The man whose life and work was celebrated in this Sotheby’s (25/20/12.9% buyer’s premium) auction is recognised by many as a towering intellectual figure of the 20th century and someone whose writings have had a profound impact in shaping the modern world.

Born in Vienna, Hayek became a naturalised British citizen in 1938 but after 1950 lived mostly outside the UK. In 1974 he was awarded the Nobel Prize for Economic Science – more specifically, for his ‘pioneering work in the theory of money and economic fluctuations’.

Nobel medal and more

Timed to mark the 75th anniversary of the publication of his seminal work, The Road to Serfdom, the high spot of this sale was of course that Nobel Prize medal, which sold at £950,000 – and an excellent account of his life and work can be found in the online Sotheby’s catalogue entry for that lot. However, the real surprises were to be found elsewhere.

The sale also included Hayek’s annotated copy of Adam Smith’s …Wealth of Nations, editions of his own works, testimonials, signed photographs, his old typewriter, medals and what were described as “resonant” personal belongings.

His two-volume, 1911 ‘Everyman’s Library’ edition of …Wealth of Nations was annotated throughout.

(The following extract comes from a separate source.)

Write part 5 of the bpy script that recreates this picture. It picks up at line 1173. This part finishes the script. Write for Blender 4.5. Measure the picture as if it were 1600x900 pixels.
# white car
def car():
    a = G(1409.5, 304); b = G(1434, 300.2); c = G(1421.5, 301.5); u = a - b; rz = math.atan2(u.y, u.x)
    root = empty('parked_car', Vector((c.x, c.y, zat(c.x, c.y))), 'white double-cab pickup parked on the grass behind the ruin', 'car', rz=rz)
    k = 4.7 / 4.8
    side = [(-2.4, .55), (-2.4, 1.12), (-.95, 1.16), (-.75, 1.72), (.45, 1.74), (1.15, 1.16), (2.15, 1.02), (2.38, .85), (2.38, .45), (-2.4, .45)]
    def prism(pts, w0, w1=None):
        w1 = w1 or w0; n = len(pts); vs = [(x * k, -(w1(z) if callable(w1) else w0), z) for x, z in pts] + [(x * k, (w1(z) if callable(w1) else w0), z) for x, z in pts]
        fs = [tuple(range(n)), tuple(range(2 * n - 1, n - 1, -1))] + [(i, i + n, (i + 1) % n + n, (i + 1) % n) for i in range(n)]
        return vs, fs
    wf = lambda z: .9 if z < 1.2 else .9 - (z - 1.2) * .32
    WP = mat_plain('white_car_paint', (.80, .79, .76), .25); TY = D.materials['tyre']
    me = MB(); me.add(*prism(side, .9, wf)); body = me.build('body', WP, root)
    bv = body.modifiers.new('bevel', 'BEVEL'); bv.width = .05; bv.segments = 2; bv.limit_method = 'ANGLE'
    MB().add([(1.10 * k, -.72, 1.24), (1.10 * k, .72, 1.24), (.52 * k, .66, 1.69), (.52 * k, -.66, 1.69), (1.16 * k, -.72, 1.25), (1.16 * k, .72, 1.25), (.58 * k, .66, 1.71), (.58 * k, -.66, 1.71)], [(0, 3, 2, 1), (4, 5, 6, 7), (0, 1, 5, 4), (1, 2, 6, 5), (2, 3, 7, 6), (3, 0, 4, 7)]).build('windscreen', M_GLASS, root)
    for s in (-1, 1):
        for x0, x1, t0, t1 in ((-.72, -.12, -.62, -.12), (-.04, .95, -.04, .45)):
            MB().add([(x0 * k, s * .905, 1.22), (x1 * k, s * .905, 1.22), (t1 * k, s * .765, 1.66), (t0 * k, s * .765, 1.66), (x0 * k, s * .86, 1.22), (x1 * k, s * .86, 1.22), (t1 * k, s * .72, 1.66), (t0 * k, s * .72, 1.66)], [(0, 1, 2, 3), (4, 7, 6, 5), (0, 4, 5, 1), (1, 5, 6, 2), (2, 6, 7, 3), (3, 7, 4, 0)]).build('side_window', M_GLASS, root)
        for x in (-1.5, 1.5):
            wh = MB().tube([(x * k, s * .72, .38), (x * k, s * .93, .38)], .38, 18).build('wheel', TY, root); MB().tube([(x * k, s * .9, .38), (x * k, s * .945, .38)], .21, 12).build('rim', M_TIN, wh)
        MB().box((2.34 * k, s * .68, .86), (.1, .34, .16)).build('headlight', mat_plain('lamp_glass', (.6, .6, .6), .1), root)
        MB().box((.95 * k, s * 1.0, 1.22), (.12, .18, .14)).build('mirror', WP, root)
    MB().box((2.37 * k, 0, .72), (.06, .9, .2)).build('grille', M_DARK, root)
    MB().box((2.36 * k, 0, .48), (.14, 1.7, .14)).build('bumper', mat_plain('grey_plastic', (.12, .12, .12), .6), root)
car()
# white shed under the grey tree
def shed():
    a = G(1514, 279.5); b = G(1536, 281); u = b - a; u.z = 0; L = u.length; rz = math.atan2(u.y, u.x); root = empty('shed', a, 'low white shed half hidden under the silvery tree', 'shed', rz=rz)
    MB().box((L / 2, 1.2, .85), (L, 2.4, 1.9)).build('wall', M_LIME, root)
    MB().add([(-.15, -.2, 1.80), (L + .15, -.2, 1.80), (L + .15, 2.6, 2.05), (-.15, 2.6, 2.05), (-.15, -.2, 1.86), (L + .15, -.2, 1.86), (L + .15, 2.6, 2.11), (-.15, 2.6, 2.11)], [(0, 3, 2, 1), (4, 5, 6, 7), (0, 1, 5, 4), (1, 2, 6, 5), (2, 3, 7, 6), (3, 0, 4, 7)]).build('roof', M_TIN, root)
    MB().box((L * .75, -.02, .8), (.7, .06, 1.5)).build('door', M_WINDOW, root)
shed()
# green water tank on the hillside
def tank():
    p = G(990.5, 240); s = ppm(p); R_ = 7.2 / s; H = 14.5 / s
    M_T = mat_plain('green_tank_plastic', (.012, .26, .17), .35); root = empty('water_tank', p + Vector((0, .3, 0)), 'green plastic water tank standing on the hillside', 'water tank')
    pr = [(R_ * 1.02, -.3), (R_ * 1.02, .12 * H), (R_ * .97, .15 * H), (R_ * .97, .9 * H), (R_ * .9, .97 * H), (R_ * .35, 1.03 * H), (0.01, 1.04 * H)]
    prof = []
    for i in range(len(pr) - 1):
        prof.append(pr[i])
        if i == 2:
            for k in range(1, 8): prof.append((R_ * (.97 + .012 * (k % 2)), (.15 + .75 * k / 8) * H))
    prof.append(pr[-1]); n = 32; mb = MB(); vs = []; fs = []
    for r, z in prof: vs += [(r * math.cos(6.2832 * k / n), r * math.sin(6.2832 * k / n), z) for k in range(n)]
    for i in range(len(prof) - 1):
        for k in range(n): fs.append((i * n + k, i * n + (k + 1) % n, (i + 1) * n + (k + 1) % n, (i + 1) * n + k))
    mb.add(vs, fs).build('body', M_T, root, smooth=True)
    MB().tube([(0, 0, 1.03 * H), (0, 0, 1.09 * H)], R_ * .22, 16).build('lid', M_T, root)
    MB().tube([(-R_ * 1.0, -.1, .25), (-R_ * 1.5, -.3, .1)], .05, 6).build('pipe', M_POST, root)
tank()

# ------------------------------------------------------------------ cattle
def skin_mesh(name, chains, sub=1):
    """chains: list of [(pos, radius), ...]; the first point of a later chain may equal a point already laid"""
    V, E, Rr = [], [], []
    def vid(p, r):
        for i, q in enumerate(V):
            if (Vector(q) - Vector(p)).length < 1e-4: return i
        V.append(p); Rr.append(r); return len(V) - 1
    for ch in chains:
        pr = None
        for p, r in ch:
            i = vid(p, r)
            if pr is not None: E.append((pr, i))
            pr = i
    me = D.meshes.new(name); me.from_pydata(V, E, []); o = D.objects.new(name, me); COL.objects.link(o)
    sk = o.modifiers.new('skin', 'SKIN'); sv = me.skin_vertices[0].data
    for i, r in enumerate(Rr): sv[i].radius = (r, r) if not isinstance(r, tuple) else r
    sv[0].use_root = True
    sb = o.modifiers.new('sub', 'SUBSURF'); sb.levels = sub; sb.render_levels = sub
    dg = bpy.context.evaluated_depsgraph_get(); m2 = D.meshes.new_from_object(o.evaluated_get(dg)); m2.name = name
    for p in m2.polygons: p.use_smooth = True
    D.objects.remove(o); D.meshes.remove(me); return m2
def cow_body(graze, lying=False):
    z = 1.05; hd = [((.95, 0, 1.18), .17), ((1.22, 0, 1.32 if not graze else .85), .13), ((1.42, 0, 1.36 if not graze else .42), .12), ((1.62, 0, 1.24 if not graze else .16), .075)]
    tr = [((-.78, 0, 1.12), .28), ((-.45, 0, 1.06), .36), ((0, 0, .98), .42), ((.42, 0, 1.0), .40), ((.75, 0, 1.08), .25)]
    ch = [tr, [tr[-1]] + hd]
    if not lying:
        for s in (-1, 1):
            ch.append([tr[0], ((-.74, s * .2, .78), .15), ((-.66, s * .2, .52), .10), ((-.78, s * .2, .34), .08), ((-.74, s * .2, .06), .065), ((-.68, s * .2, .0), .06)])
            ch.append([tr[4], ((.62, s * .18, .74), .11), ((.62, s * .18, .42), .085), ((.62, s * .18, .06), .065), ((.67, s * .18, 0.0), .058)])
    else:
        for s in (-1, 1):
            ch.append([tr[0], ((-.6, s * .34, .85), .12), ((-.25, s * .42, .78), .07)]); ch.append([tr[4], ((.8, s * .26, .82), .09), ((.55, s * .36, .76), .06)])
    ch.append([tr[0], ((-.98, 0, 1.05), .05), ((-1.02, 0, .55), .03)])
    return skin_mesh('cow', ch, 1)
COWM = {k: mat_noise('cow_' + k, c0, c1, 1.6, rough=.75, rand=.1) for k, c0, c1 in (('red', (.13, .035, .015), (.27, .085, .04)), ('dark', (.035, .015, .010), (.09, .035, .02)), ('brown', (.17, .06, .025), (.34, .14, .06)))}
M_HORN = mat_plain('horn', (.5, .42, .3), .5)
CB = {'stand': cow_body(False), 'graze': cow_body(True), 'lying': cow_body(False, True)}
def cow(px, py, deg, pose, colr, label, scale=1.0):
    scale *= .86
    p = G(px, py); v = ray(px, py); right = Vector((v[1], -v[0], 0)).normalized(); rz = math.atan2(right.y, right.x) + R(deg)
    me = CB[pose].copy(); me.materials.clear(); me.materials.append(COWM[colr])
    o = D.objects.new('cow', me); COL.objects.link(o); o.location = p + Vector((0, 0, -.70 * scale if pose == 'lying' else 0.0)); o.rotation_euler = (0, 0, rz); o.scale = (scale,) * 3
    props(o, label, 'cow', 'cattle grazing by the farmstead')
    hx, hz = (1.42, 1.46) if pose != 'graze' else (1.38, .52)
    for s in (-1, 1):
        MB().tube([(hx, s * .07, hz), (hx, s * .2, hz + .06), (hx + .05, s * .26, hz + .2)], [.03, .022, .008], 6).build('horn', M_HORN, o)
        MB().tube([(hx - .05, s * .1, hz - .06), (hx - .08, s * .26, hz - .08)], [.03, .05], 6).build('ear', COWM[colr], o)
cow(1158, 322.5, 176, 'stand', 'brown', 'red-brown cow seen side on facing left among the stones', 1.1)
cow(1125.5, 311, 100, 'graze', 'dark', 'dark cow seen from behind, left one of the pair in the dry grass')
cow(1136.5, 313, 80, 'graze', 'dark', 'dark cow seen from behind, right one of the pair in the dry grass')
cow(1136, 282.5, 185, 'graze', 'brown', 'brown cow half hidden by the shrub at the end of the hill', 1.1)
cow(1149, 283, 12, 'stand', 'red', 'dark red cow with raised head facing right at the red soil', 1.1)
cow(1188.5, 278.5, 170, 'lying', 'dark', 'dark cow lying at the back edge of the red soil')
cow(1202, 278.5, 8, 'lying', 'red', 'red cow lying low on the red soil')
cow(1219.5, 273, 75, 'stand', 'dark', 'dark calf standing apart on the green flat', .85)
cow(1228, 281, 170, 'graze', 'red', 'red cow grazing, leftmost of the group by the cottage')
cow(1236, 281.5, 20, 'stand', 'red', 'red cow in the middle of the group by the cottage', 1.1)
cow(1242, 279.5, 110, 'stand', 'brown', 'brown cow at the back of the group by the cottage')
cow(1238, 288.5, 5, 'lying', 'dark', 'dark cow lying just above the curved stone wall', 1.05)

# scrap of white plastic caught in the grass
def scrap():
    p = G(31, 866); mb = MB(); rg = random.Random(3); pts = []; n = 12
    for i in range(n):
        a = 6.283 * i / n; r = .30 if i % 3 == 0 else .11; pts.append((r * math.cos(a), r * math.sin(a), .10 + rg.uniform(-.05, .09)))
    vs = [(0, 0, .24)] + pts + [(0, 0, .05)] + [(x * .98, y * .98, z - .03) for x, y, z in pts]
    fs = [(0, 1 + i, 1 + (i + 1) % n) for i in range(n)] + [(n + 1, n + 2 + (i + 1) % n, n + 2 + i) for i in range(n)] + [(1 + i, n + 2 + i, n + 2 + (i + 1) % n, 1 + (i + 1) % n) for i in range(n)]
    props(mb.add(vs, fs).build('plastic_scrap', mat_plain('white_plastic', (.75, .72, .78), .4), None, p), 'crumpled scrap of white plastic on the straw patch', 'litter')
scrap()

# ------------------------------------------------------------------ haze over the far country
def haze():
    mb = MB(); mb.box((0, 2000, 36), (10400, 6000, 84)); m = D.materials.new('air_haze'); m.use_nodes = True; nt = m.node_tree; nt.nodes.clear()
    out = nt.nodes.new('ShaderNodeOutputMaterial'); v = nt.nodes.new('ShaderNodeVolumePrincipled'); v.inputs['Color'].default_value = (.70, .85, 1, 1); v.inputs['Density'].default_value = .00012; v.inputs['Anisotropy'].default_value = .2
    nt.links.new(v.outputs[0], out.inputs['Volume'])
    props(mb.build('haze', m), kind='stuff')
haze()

Valued at £3000-5000, it sold instead for £120,000.

In December last year one of Smith’s own copies of the work made a record £750,000 at Christie’s (see ATG No 2375), but only three other firsts have made a little more than the sum achieved for Hayek’s much later Everyman copy.

Thatcher fan

Sold at £45,000 against an estimate of £1500-2000 was a lot that included – along with a related letter, a few signed photographs and a Café Royal menu – the signed typescript of a speech on Hayek made by Margaret Thatcher when, in 2003, she was awarded the Internationaler Preis der Friedrich-August-von-Hayek-Stiftung.

Mutual admiration, it seems, was what underlined their friendship.

An original ink and gouache artwork by Peter Bonnici for a cartoon depicting Hayek, fellow economist Milton Friedman, Margaret Thatcher and Keith Joseph that appeared in the New Statesman in the 1980s sold at £11,000 against an estimate of £200-300.

So enthusiastic was the bidding that, excepting the Nobel prize itself, bids totalled £690,500, whereas the high estimates on those 26 lots totalled just £66,050.

One of those extraordinarily successful lots offered an assortment of ‘desktop ephemera and personal effects’. These included a wooden powder horn, compasses, a clock, cufflinks, a Toby jug, several old UK passports and two likenesses of Adam Smith.

It sold for £70,000 – on an estimate of £200-300.